[Rows from a 3D scene dataset]
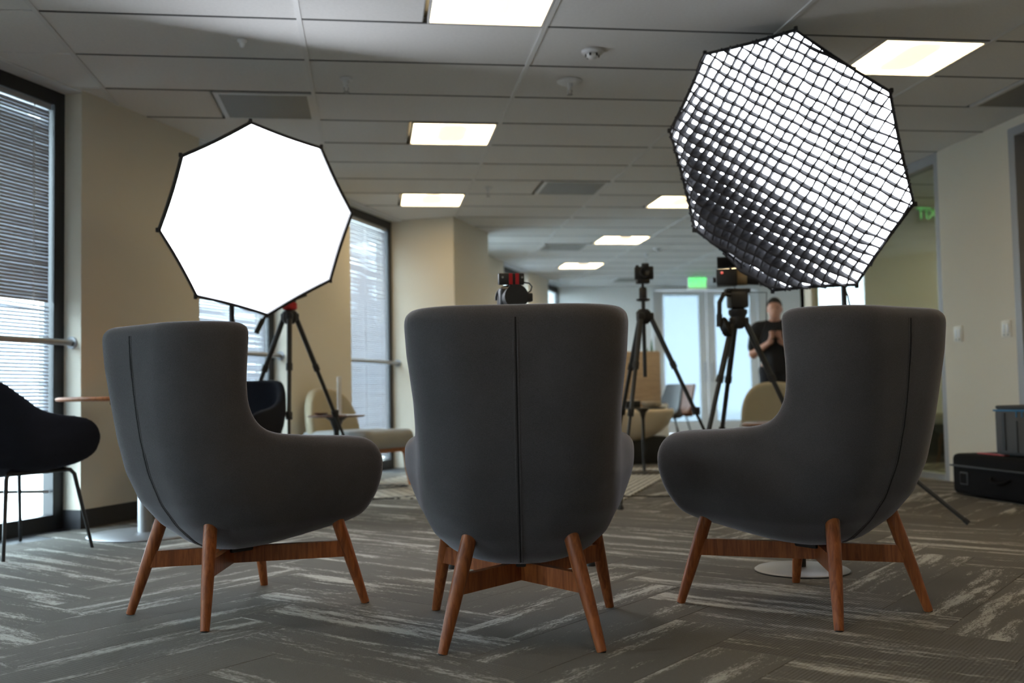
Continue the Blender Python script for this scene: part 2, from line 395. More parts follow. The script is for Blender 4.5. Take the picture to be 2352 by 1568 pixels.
for i in range(-70, 90):
    for j in range(-70, 90):
        t = (i-j) % 8
        key = ('h', i-t, j) if t < 4 else ('v', i, j-(7-t))
        if key in planks: continue
        u, v = ((key[1]+2)*PW, (key[2]+.5)*PW) if key[0] == 'h' else ((key[1]+.5)*PW, (key[2]+2)*PW)
        x, y = c45*(u-v)+.43, c45*(u+v)+3.05
        if not (-6 < x < 9.6 and -.5 < y < BACK_Y-.3): continue
        if wsn(x, y)[1] < -.1: continue
        planks[key] = (x, y, PI/4 if key[0] == 'h' else 3*PI/4)
vis, far = [], []
for k, (x, y, a) in planks.items():
    px, py, d = pix((x, y, 0))
    (vis if (-380 < px < 2730 and 880 < py < 2100 and d > 1.0) else far).append((d, x, y, a))
vis.sort()
for n, (d, x, y, a) in enumerate(vis[:300]):
    o = obj('carpet_plank', pme, None, fl); o.location = (x, y, 0); o.rotation_euler = (0, 0, a)
far += vis[300:]
fv, ff, fu = [], [], []
for d, x, y, a in far:
    ca, sa = math.cos(a), math.sin(a); k = len(fv); ro = random.random()*60
    fv += [(x+p[0]*ca-p[1]*sa, y+p[0]*sa+p[1]*ca, p[2]) for p in pv]; fu += [(p[0]+ro, p[1]+ro) for p in pv]; ff += [tuple(q+k for q in f) for f in pf]
fme = mesh_from('carpet_planks_beyond', fv, ff); add_uv(fme, fu); tag(obj('carpet_planks_beyond', fme, 'carpet', fl), kind='stuff')

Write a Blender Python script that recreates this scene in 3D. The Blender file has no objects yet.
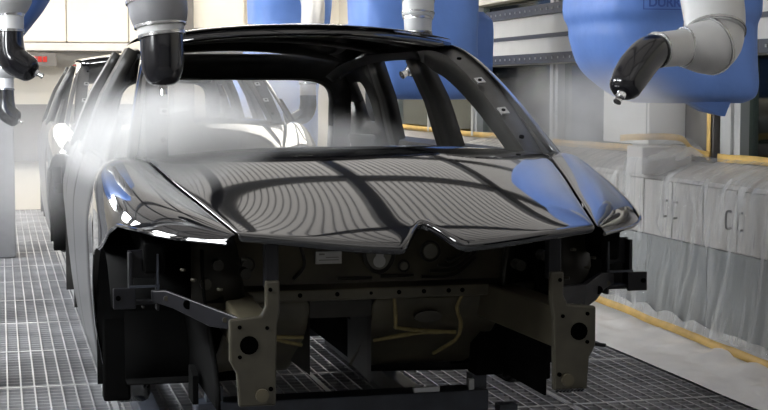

__REQUIRED TASK__:
Reproduce the material above in full, exactly, with no images.

__EXERCISE ANSWER__:
Continue the Blender Python script for this scene: part 2, from line 395. More parts follow. The script is for Blender 4.5. Take the picture to be 2352 by 1568 pixels.
for i in range(-70, 90):
    for j in range(-70, 90):
        t = (i-j) % 8
        key = ('h', i-t, j) if t < 4 else ('v', i, j-(7-t))
        if key in planks: continue
        u, v = ((key[1]+2)*PW, (key[2]+.5)*PW) if key[0] == 'h' else ((key[1]+.5)*PW, (key[2]+2)*PW)
        x, y = c45*(u-v)+.43, c45*(u+v)+3.05
        if not (-6 < x < 9.6 and -.5 < y < BACK_Y-.3): continue
        if wsn(x, y)[1] < -.1: continue
        planks[key] = (x, y, PI/4 if key[0] == 'h' else 3*PI/4)
vis, far = [], []
for k, (x, y, a) in planks.items():
    px, py, d = pix((x, y, 0))
    (vis if (-380 < px < 2730 and 880 < py < 2100 and d > 1.0) else far).append((d, x, y, a))
vis.sort()
for n, (d, x, y, a) in enumerate(vis[:300]):
    o = obj('carpet_plank', pme, None, fl); o.location = (x, y, 0); o.rotation_euler = (0, 0, a)
far += vis[300:]
fv, ff, fu = [], [], []
for d, x, y, a in far:
    ca, sa = math.cos(a), math.sin(a); k = len(fv); ro = random.random()*60
    fv += [(x+p[0]*ca-p[1]*sa, y+p[0]*sa+p[1]*ca, p[2]) for p in pv]; fu += [(p[0]+ro, p[1]+ro) for p in pv]; ff += [tuple(q+k for q in f) for f in pf]
fme = mesh_from('carpet_planks_beyond', fv, ff); add_uv(fme, fu); tag(obj('carpet_planks_beyond', fme, 'carpet', fl), kind='stuff')

Write a Blender Python script that recreates this scene in 3D. The Blender file has no objects yet.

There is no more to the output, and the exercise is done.